Ma le cose che contano sono altre. Di fatto è prona, a culo in su, pronta a ricevere i fallici ordini dall’Europa, dal Mercato, dai paladini Americani della libertà. Pronta a sventolare una nuova Norimberga contro Putin, senza vergogna, fino al punto di dire “così i paesi come l’India, il Pakistan, il Brasile [i paesi del Brics, N.d.A.] capiranno cosa vuol dire avere relazioni con Putin”.
Nella totale refrattarietà a comprendere dove ci ha portato soprattutto la sua politica, non le resta che puntare tutto sui froci e compagnia arcobalenante. Compagine composta da persone tutte rispettabili, strumentalmente sfruttate in funzione della demolizione dei pilastri portanti di identità individuali, sociali, nazionali.

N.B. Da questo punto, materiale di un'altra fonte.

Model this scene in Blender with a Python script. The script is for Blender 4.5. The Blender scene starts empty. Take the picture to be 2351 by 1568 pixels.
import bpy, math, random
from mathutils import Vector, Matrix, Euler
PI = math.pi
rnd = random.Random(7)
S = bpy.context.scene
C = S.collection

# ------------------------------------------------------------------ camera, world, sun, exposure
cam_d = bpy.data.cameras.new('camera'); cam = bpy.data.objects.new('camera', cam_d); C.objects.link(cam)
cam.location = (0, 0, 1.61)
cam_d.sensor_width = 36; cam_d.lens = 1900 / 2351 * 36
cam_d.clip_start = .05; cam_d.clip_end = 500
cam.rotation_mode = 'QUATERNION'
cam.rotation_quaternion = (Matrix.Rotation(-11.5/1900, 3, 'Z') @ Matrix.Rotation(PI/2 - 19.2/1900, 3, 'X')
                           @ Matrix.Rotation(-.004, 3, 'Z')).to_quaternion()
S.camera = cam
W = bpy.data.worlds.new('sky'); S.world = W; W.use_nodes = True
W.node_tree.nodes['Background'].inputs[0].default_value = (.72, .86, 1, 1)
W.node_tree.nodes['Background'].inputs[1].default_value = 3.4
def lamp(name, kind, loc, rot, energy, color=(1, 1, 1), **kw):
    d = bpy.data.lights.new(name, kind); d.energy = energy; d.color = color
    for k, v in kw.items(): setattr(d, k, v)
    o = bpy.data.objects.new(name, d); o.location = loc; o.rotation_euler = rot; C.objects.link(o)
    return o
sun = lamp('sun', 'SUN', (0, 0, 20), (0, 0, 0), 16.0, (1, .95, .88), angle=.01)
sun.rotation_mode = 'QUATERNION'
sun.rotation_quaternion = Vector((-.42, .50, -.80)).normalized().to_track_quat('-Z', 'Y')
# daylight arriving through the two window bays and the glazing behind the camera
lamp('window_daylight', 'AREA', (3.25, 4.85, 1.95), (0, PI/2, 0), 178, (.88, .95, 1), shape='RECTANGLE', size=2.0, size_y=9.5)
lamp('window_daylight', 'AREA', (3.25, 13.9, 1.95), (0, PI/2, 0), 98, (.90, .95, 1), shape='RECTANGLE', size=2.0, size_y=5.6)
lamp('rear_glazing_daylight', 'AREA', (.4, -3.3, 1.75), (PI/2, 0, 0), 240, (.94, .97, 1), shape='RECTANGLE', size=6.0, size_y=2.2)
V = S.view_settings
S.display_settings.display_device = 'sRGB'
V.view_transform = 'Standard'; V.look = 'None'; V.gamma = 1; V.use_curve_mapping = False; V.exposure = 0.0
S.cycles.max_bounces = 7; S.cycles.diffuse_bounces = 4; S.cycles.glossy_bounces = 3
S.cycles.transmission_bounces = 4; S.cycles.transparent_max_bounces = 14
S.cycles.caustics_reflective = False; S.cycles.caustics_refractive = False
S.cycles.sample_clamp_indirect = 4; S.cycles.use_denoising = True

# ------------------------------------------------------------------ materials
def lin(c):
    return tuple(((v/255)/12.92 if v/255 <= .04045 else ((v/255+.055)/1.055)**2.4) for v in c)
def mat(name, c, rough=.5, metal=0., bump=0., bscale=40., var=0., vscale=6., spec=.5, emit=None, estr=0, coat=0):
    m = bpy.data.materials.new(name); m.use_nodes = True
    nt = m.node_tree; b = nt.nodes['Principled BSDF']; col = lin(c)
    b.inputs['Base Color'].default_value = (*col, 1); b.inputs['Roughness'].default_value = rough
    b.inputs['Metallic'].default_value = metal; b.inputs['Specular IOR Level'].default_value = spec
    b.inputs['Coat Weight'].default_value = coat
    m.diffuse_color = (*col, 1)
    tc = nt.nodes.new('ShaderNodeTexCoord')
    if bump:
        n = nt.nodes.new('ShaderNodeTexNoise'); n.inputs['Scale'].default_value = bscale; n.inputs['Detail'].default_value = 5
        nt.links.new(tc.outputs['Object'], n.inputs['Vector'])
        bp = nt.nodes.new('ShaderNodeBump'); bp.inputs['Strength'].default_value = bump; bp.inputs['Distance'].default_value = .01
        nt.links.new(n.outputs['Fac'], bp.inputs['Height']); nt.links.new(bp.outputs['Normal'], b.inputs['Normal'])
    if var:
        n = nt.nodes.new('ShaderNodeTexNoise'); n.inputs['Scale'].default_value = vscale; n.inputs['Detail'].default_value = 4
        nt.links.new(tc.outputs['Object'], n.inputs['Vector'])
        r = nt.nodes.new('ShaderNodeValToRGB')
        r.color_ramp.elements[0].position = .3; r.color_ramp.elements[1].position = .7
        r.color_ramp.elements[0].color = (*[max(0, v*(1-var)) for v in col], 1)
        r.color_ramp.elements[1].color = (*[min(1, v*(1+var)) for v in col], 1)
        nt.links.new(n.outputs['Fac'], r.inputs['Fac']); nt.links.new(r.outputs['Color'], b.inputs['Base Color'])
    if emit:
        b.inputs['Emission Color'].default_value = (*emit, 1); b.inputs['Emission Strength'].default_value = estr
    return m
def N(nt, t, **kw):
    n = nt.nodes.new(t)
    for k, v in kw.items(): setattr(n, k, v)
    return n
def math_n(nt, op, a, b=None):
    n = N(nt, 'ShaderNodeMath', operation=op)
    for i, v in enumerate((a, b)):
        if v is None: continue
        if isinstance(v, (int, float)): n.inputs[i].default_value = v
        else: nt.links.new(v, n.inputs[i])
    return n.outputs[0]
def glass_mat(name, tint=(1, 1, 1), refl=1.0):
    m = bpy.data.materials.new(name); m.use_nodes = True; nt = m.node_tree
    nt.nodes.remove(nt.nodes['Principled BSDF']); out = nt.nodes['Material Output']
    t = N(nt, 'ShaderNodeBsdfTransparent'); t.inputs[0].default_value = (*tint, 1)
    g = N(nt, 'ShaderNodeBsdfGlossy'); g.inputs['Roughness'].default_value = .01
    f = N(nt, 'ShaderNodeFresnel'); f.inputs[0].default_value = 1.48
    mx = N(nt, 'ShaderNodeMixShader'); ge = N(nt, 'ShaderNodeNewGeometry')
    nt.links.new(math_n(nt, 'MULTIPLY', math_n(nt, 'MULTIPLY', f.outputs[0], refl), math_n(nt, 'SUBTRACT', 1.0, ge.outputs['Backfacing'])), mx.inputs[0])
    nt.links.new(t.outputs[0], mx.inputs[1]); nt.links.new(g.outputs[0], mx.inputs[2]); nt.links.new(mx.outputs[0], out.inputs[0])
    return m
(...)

La sinistra, e ormai la politica tutta, preferisce Ursula e Joe. Non interessa che sotto il tailleur e il completo della democrazia schierano lobby d’interesse, corpi le cui carte di credito possono acquistare stati e ottenere politiche utili a mantenere il potere. Altrimenti perché, nonostante le loro parole imbrattate di diritti civili, non si occupano di Assange, degli Yemeniti e di tutti i depredati? Perché, invece di proteggerle, cancellano le culture? In un mondo mercificato, la risposta è la solita: perché non rendono.
L’impegno europeo della sinistra è massimo. È una ulteriore dichiarazione di radicale abbandono delle coste lavoratrici in cui aveva regnato. Il suo nuovo comando lo esprime. Ma la sua azione, spiritualmente vuota, vuole ancora essere riempita con l’imperituro dagli al fascista. Basta un tafferuglio tra parti politiche differenti per puntare il piede di porco sul presunto granello nero, il solo dell’arenile.
Senza la coperta che tira da più di settant’anni, non si sente esistere e dei suoi peccati gravi non si cura, né fa ammenda. Nelle loro giacche di tweed e scarpe di para, non si stanno avvedendo del più importante risultato della loro politica. Nient’altro che una silente e profonda spinta, che induce sempre più persone a cercare la salvezza in qualcuno che spazzi la miseria materiale e spirituale in cui versiamo. Persone che non aspettano altro che il momento in cui poter dire “finalmente!”.
L’assuefazione al degrado politico, che la sinistra crede senza limite, non è parte della fisiologia di tutti. Anzi, lo è via via meno. Il rigurgito nei confronti dello scempio sociale di cui è stata ed è protagonista, è sempre più evidente. E sempre più premessa di un epilogo grave. Verrà il momento dell’uomo forte, quello che una sana società non avrebbe mai germinato?